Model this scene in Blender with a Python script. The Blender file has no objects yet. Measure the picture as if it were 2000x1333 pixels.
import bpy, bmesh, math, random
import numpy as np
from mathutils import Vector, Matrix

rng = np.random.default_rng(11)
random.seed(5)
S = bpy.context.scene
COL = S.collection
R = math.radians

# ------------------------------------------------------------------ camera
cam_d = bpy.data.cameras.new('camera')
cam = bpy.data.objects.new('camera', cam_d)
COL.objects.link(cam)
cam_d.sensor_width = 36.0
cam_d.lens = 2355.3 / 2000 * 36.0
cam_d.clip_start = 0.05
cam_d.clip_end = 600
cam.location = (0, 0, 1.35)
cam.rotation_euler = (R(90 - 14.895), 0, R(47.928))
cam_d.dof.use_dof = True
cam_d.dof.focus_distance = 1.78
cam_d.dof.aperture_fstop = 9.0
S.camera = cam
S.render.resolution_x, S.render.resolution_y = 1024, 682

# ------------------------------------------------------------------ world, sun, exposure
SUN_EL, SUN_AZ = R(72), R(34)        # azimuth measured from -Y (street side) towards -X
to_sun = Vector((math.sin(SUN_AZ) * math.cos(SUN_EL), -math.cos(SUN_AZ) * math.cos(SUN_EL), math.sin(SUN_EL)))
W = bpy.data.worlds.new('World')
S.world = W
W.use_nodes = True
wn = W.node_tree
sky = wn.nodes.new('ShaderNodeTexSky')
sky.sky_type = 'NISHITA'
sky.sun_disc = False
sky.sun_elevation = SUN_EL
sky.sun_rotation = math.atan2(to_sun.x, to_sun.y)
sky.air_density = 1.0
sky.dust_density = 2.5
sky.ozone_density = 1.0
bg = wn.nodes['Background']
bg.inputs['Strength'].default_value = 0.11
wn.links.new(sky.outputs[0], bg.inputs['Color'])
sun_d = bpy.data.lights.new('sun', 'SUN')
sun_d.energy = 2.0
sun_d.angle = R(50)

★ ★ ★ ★

Give the material above again, word for word.

■ Exercise solution:
Model this scene in Blender with a Python script. The Blender file has no objects yet. Measure the picture as if it were 2000x1333 pixels.
import bpy, bmesh, math, random
import numpy as np
from mathutils import Vector, Matrix

rng = np.random.default_rng(11)
random.seed(5)
S = bpy.context.scene
COL = S.collection
R = math.radians

# ------------------------------------------------------------------ camera
cam_d = bpy.data.cameras.new('camera')
cam = bpy.data.objects.new('camera', cam_d)
COL.objects.link(cam)
cam_d.sensor_width = 36.0
cam_d.lens = 2355.3 / 2000 * 36.0
cam_d.clip_start = 0.05
cam_d.clip_end = 600
cam.location = (0, 0, 1.35)
cam.rotation_euler = (R(90 - 14.895), 0, R(47.928))
cam_d.dof.use_dof = True
cam_d.dof.focus_distance = 1.78
cam_d.dof.aperture_fstop = 9.0
S.camera = cam
S.render.resolution_x, S.render.resolution_y = 1024, 682

# ------------------------------------------------------------------ world, sun, exposure
SUN_EL, SUN_AZ = R(72), R(34)        # azimuth measured from -Y (street side) towards -X
to_sun = Vector((math.sin(SUN_AZ) * math.cos(SUN_EL), -math.cos(SUN_AZ) * math.cos(SUN_EL), math.sin(SUN_EL)))
W = bpy.data.worlds.new('World')
S.world = W
W.use_nodes = True
wn = W.node_tree
sky = wn.nodes.new('ShaderNodeTexSky')
sky.sky_type = 'NISHITA'
sky.sun_disc = False
sky.sun_elevation = SUN_EL
sky.sun_rotation = math.atan2(to_sun.x, to_sun.y)
sky.air_density = 1.0
sky.dust_density = 2.5
sky.ozone_density = 1.0
bg = wn.nodes['Background']
bg.inputs['Strength'].default_value = 0.11
wn.links.new(sky.outputs[0], bg.inputs['Color'])
sun_d = bpy.data.lights.new('sun', 'SUN')
sun_d.energy = 2.0
sun_d.angle = R(50)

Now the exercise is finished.